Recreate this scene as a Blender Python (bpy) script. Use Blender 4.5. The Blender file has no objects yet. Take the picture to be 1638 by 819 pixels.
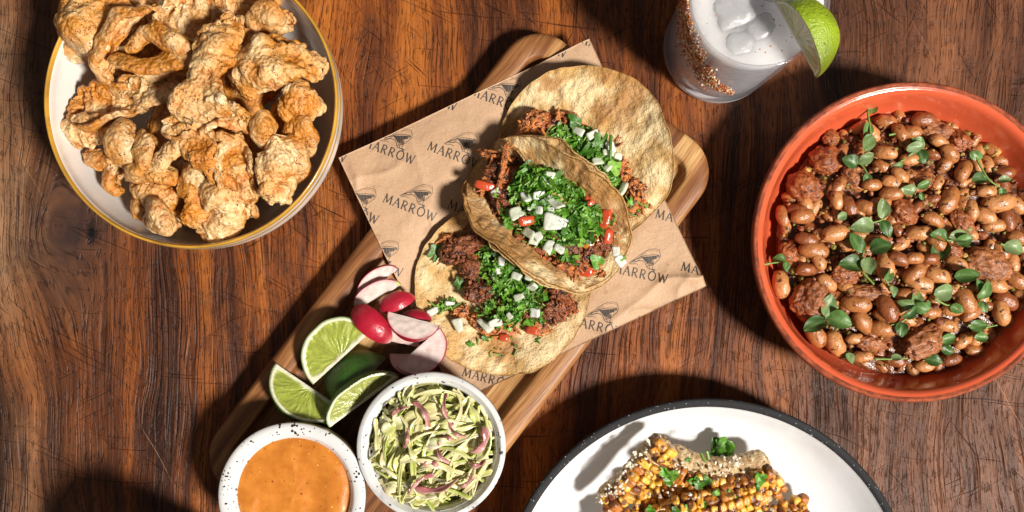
import bpy, math, random
import numpy as np
from mathutils import Vector, Matrix, Euler

rnd = random.Random(7)
nr = np.random.RandomState(11)
sc = bpy.context.scene
PI = math.pi
R = math.radians

# ------------------------------------------------------------------ camera, light, exposure
CAM_H = 0.62            # metres above the table
FPX = 1377.8            # focal length in photo pixels
NX, NY = 819.0, 490.0   # photo pixel straight below the lens

cam_d = bpy.data.cameras.new('camera')
cam = bpy.data.objects.new('camera', cam_d)
sc.collection.objects.link(cam)
sc.camera = cam
cam.location = (0, 0, CAM_H)
cam.rotation_euler = (0, 0, 0)
cam_d.sensor_width = 36.0
cam_d.lens = 36.0 * FPX / 1638.0
cam_d.shift_y = (NY - 409.5) / 1638.0
cam_d.clip_start = 0.01
cam_d.clip_end = 20

world = bpy.data.worlds.new('World')
sc.world = world
world.use_nodes = True
bg = world.node_tree.nodes['Background']
bg.inputs[0].default_value = (1.0, 0.93, 0.87, 1)
bg.inputs[1].default_value = 0.125

ld = bpy.data.lights.new('studio_lamp', 'AREA')
ld.shape = 'DISK'
ld.size = 0.60
ld.energy = 318
ld.color = (1.0, 0.94, 0.855)
lamp = bpy.data.objects.new('studio_lamp', ld)
sc.collection.objects.link(lamp)
LAZ, LEL, LD = R(-33), R(49), 4.0
lamp.location = (LD * math.cos(LEL) * math.cos(LAZ), LD * math.cos(LEL) * math.sin(LAZ), LD * math.sin(LEL))
lamp.rotation_euler = (-Vector(lamp.location)).to_track_quat('-Z', 'Y').to_euler()

sc.view_settings.view_transform = 'Standard'
sc.view_settings.look = 'None'
sc.view_settings.exposure = 0.0
sc.view_settings.gamma = 1.0
sc.render.engine = 'CYCLES'
sc.cycles.max_bounces = 8
sc.cycles.transparent_max_bounces = 8
sc.cycles.caustics_reflective = False
sc.cycles.caustics_refractive = False

# ------------------------------------------------------------------ helpers
def P(px, py, z=0.0):
    k = (CAM_H - z) / FPX
    return np.array([(px - NX) * k, -(py - NY) * k, z])
def S(px, z=0.0):
    return px * (CAM_H - z) / FPX

def _h(ix, iy, iz, seed):
    n = (ix * 374761393 + iy * 668265263 + iz * 2147483647 + seed * 974634777) & 0xffffffff
    n = ((n ^ (n >> 13)) * 1274126177) & 0xffffffff
    n = (n ^ (n >> 16)) & 0xffffff
    return n / float(0xffffff)
def noise(Q, freq, seed=0):
    """smooth value noise -1..1 at points Q (n,3)"""
    Q = np.asarray(Q, float) * freq + 1000.0
    i = np.floor(Q).astype(np.int64)
    f = Q - i
    f = f * f * (3 - 2 * f)
    r = 0
    for a in (0, 1):
        wx = f[..., 0] if a else 1 - f[..., 0]
        for b in (0, 1):
            wy = f[..., 1] if b else 1 - f[..., 1]
            for c in (0, 1):
                wz = f[..., 2] if c else 1 - f[..., 2]
                r = r + wx * wy * wz * _h(i[..., 0] + a, i[..., 1] + b, i[..., 2] + c, seed)
    return r * 2 - 1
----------
**Problem requirements**
Restate exactly, please, only the lines between the start of the data and the line containing "sc.cycles.caustics_refractive = False", both ends included, skipping the pictures.

**The solution**
Recreate this scene as a Blender Python (bpy) script. Use Blender 4.5. The Blender file has no objects yet. Take the picture to be 1638 by 819 pixels.
import bpy, math, random
import numpy as np
from mathutils import Vector, Matrix, Euler

rnd = random.Random(7)
nr = np.random.RandomState(11)
sc = bpy.context.scene
PI = math.pi
R = math.radians

# ------------------------------------------------------------------ camera, light, exposure
CAM_H = 0.62            # metres above the table
FPX = 1377.8            # focal length in photo pixels
NX, NY = 819.0, 490.0   # photo pixel straight below the lens

cam_d = bpy.data.cameras.new('camera')
cam = bpy.data.objects.new('camera', cam_d)
sc.collection.objects.link(cam)
sc.camera = cam
cam.location = (0, 0, CAM_H)
cam.rotation_euler = (0, 0, 0)
cam_d.sensor_width = 36.0
cam_d.lens = 36.0 * FPX / 1638.0
cam_d.shift_y = (NY - 409.5) / 1638.0
cam_d.clip_start = 0.01
cam_d.clip_end = 20

world = bpy.data.worlds.new('World')
sc.world = world
world.use_nodes = True
bg = world.node_tree.nodes['Background']
bg.inputs[0].default_value = (1.0, 0.93, 0.87, 1)
bg.inputs[1].default_value = 0.125

ld = bpy.data.lights.new('studio_lamp', 'AREA')
ld.shape = 'DISK'
ld.size = 0.60
ld.energy = 318
ld.color = (1.0, 0.94, 0.855)
lamp = bpy.data.objects.new('studio_lamp', ld)
sc.collection.objects.link(lamp)
LAZ, LEL, LD = R(-33), R(49), 4.0
lamp.location = (LD * math.cos(LEL) * math.cos(LAZ), LD * math.cos(LEL) * math.sin(LAZ), LD * math.sin(LEL))
lamp.rotation_euler = (-Vector(lamp.location)).to_track_quat('-Z', 'Y').to_euler()

sc.view_settings.view_transform = 'Standard'
sc.view_settings.look = 'None'
sc.view_settings.exposure = 0.0
sc.view_settings.gamma = 1.0
sc.render.engine = 'CYCLES'
sc.cycles.max_bounces = 8
sc.cycles.transparent_max_bounces = 8
sc.cycles.caustics_reflective = False
sc.cycles.caustics_refractive = False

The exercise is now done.